What is expected: Using the records below, copy exactly the part that opens with the line holding "Write the bpy" and closes with the line holding "COL = SC.collection", minus the pictures.

Material supplied:
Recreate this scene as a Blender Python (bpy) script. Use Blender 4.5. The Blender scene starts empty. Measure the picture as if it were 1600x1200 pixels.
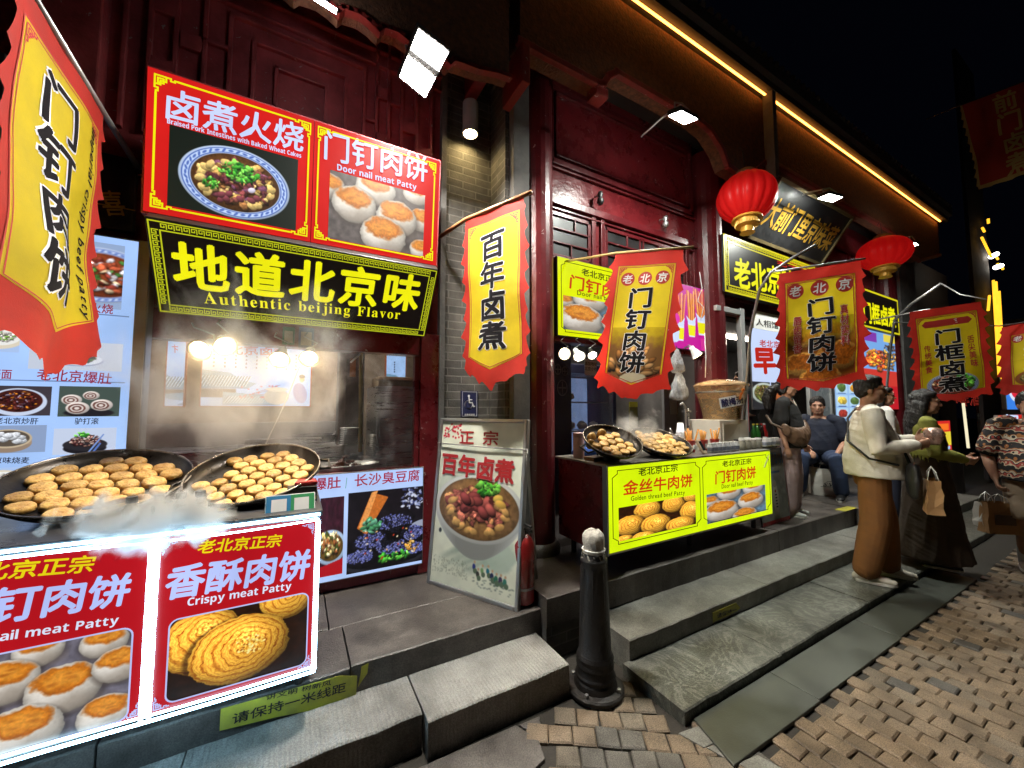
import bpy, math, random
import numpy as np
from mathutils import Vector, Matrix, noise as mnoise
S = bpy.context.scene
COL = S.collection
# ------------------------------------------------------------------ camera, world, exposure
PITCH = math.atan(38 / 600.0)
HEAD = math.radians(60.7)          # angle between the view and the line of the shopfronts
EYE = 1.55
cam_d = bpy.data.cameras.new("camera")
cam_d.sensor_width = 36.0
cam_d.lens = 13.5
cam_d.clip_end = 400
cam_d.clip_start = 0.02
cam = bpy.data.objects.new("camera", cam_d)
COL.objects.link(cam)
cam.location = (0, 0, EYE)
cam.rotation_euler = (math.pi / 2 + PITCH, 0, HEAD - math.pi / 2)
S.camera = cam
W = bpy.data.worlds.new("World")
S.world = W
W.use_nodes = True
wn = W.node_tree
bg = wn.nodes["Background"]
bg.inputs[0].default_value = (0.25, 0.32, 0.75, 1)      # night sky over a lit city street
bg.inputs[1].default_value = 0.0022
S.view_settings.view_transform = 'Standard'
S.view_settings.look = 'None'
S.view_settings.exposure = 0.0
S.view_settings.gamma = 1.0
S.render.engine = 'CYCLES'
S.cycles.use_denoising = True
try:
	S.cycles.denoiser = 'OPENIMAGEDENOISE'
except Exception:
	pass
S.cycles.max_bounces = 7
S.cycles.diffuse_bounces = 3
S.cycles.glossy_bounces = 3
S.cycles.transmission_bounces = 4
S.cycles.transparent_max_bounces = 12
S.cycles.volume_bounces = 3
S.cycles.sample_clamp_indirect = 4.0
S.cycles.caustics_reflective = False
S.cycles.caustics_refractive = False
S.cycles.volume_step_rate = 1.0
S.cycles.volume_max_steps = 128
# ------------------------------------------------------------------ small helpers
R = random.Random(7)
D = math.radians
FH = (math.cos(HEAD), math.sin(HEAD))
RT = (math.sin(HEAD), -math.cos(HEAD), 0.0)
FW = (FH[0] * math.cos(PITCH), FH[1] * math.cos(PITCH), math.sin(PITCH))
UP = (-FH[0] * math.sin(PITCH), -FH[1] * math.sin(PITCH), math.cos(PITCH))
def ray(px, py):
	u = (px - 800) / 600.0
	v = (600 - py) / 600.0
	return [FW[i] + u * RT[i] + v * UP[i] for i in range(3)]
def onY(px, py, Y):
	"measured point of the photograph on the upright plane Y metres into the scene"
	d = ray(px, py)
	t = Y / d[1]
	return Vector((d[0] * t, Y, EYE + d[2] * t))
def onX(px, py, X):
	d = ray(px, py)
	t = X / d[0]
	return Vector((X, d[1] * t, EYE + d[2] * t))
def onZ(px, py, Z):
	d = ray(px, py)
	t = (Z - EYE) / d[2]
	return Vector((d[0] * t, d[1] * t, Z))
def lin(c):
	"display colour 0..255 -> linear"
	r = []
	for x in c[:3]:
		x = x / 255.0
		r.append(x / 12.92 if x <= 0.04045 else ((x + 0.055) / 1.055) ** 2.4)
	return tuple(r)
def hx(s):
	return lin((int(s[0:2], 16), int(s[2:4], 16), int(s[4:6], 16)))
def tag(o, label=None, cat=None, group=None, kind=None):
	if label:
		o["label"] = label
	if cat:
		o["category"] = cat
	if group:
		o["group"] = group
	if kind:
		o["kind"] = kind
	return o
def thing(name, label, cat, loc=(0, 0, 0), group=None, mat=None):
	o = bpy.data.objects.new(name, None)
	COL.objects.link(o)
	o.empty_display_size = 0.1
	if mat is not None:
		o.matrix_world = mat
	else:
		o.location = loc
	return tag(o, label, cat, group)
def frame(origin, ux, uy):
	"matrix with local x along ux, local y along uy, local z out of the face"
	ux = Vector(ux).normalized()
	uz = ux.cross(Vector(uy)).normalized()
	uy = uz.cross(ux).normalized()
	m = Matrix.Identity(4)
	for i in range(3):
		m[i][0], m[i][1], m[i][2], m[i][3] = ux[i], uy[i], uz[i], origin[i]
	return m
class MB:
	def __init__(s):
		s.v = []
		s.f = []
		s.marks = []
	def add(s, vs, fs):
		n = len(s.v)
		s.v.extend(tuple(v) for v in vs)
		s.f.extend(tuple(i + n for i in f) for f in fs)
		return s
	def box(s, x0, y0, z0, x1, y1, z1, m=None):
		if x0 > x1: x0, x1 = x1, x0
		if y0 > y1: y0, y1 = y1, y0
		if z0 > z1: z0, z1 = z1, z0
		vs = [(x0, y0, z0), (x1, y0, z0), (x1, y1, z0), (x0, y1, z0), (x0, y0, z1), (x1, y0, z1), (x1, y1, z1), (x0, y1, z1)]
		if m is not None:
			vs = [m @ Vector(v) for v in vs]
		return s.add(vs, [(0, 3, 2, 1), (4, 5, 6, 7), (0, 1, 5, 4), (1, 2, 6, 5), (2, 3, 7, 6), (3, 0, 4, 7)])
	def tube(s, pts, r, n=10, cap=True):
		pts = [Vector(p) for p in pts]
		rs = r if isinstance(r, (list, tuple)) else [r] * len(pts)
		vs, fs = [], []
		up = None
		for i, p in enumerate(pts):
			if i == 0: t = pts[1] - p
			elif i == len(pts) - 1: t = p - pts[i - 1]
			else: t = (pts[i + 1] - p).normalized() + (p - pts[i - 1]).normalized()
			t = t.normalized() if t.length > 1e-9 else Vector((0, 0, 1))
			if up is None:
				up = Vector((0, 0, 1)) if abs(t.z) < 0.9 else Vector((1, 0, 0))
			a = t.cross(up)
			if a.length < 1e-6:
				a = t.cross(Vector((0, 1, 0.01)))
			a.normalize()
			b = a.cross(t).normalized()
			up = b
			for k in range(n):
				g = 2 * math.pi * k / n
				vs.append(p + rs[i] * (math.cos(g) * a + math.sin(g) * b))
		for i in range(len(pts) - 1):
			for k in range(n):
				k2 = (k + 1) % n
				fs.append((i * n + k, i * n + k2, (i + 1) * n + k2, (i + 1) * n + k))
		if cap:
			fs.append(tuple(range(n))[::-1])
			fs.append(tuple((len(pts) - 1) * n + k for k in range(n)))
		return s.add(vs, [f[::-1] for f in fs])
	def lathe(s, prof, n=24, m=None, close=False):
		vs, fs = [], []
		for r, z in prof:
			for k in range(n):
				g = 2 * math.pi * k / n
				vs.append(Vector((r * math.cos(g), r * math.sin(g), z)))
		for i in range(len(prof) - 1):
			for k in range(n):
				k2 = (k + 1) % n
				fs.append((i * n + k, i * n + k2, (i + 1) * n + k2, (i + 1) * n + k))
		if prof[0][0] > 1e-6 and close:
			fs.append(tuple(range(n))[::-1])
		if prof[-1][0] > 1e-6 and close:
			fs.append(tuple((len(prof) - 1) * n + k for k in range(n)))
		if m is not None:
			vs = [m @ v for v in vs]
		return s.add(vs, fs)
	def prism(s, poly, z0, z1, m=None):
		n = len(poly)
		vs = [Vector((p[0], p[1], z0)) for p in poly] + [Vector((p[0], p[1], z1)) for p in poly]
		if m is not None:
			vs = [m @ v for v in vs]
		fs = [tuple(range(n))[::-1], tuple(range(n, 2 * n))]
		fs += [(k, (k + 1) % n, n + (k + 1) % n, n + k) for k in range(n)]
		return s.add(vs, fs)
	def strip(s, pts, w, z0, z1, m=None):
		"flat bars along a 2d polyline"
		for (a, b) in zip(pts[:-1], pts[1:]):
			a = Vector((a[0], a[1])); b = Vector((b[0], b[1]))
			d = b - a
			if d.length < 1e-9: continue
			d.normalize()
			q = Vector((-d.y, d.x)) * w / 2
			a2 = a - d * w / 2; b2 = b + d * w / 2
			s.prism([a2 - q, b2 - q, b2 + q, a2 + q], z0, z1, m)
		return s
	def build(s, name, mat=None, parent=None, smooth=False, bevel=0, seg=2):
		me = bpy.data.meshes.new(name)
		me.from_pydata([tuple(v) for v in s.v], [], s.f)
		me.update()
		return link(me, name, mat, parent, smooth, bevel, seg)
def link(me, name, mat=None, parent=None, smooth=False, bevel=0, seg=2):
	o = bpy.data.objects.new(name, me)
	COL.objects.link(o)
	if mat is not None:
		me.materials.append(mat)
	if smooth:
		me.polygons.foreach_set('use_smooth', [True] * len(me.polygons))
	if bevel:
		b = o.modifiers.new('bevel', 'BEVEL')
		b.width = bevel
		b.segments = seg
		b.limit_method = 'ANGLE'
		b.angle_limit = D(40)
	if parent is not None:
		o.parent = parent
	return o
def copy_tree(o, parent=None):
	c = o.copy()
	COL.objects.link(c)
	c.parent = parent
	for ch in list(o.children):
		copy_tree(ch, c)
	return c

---

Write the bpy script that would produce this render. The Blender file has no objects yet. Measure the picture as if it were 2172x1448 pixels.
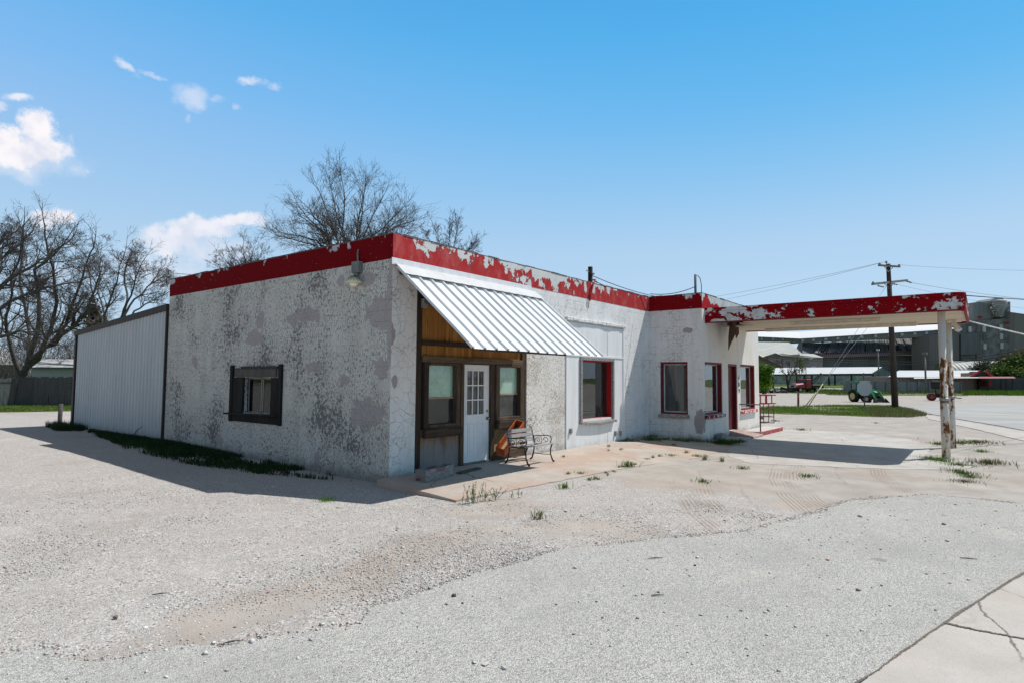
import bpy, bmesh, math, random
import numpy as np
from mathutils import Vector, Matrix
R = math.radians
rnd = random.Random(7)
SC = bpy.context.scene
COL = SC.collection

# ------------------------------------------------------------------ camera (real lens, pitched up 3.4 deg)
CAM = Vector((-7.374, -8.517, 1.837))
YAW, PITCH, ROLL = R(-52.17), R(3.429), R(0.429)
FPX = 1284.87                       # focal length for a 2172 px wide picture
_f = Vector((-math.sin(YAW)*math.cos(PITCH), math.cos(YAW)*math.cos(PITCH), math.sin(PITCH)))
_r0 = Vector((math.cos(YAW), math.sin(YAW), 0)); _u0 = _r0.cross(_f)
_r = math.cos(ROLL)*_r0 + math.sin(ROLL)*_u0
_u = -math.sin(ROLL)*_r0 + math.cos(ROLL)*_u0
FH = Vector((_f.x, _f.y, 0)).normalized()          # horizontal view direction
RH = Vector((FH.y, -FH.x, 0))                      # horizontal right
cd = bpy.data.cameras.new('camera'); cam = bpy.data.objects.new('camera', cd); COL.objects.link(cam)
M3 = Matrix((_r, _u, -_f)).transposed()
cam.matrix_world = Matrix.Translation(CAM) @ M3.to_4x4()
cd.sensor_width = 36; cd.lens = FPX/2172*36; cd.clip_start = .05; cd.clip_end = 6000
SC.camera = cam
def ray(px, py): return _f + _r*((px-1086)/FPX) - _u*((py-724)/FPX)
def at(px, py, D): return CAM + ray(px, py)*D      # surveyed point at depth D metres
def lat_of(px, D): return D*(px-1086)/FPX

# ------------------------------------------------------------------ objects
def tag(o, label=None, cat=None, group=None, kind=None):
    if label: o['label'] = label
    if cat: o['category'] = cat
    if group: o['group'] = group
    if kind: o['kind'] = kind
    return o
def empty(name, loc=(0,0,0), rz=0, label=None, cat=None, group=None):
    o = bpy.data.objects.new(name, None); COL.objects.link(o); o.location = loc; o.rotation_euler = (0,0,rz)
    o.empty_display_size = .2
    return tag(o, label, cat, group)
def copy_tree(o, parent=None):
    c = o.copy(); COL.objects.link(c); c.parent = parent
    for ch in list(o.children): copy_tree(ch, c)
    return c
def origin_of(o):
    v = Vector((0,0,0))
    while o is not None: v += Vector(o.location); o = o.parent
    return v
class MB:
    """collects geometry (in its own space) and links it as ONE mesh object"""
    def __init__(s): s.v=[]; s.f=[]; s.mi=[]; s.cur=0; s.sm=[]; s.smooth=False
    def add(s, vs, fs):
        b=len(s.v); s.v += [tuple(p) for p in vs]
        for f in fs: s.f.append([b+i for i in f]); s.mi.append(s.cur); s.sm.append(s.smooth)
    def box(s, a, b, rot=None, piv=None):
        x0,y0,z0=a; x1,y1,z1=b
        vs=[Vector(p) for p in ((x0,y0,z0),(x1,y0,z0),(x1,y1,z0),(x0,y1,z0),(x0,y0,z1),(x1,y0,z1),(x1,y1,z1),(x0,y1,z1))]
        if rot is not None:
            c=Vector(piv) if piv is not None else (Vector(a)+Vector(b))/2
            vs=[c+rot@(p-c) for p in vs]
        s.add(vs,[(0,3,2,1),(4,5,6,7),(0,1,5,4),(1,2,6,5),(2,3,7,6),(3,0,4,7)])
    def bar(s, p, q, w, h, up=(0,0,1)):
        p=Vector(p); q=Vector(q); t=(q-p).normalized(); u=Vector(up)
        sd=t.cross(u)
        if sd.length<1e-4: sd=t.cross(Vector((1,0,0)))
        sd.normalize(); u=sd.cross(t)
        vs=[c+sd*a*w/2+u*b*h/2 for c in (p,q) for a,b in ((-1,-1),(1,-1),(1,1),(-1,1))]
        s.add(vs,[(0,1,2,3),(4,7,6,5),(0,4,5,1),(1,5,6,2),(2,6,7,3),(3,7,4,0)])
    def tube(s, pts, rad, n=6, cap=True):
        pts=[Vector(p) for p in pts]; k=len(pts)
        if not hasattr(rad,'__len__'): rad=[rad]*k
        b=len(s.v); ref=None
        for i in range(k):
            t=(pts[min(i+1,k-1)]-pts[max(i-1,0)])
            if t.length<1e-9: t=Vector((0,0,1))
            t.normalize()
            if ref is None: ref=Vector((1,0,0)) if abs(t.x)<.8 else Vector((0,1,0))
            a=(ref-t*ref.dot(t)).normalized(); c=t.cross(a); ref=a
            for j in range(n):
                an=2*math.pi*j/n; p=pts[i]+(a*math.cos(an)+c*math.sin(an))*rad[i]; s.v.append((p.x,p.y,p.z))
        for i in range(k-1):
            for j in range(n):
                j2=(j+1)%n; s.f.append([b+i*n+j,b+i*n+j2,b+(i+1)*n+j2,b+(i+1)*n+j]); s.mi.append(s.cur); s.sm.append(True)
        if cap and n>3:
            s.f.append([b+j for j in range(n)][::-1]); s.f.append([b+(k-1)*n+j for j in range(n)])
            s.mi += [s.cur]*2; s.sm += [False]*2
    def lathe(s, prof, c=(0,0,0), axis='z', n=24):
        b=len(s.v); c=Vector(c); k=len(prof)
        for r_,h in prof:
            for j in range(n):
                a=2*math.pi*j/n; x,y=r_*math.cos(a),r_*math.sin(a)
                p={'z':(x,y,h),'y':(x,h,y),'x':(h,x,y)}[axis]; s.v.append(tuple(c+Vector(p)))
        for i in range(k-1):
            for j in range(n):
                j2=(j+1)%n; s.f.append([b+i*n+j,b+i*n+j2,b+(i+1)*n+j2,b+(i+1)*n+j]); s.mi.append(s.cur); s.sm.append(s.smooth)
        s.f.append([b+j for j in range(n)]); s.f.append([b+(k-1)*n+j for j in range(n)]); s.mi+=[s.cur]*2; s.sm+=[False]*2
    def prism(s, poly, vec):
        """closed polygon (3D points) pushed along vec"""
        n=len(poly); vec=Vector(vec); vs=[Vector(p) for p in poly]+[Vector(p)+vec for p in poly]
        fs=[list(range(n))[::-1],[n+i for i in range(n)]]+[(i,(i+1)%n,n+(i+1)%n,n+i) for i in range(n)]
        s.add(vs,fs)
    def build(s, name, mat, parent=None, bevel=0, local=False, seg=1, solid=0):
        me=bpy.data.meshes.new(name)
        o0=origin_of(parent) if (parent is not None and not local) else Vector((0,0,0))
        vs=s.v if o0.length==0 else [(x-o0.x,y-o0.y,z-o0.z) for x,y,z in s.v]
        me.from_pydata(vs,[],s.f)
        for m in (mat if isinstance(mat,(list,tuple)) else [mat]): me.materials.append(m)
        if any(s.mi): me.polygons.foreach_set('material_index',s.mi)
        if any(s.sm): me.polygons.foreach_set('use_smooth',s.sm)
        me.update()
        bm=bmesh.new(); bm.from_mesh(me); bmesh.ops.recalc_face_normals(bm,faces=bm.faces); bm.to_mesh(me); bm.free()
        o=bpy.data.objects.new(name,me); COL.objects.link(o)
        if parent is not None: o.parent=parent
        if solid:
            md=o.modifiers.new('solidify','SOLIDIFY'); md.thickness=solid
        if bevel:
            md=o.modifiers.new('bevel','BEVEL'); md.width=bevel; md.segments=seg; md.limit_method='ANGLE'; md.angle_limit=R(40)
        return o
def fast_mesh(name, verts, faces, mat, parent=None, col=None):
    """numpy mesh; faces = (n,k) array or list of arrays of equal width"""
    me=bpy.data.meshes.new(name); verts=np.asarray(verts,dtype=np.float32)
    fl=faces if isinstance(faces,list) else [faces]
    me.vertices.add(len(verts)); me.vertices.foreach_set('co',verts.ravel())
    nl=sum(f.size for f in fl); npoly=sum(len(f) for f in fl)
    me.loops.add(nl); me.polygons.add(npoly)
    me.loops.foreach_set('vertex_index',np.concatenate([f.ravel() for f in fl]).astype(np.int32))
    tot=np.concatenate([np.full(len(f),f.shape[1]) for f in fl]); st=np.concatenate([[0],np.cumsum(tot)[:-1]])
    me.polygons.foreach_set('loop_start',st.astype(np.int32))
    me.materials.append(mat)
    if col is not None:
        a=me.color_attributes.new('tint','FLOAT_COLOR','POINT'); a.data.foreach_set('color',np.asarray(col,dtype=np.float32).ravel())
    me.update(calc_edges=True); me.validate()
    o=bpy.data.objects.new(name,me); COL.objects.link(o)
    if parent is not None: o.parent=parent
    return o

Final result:
Write the bpy script that would produce this render. The Blender file has no objects yet. Measure the picture as if it were 2172x1448 pixels.
import bpy, bmesh, math, random
import numpy as np
from mathutils import Vector, Matrix
R = math.radians
rnd = random.Random(7)
SC = bpy.context.scene
COL = SC.collection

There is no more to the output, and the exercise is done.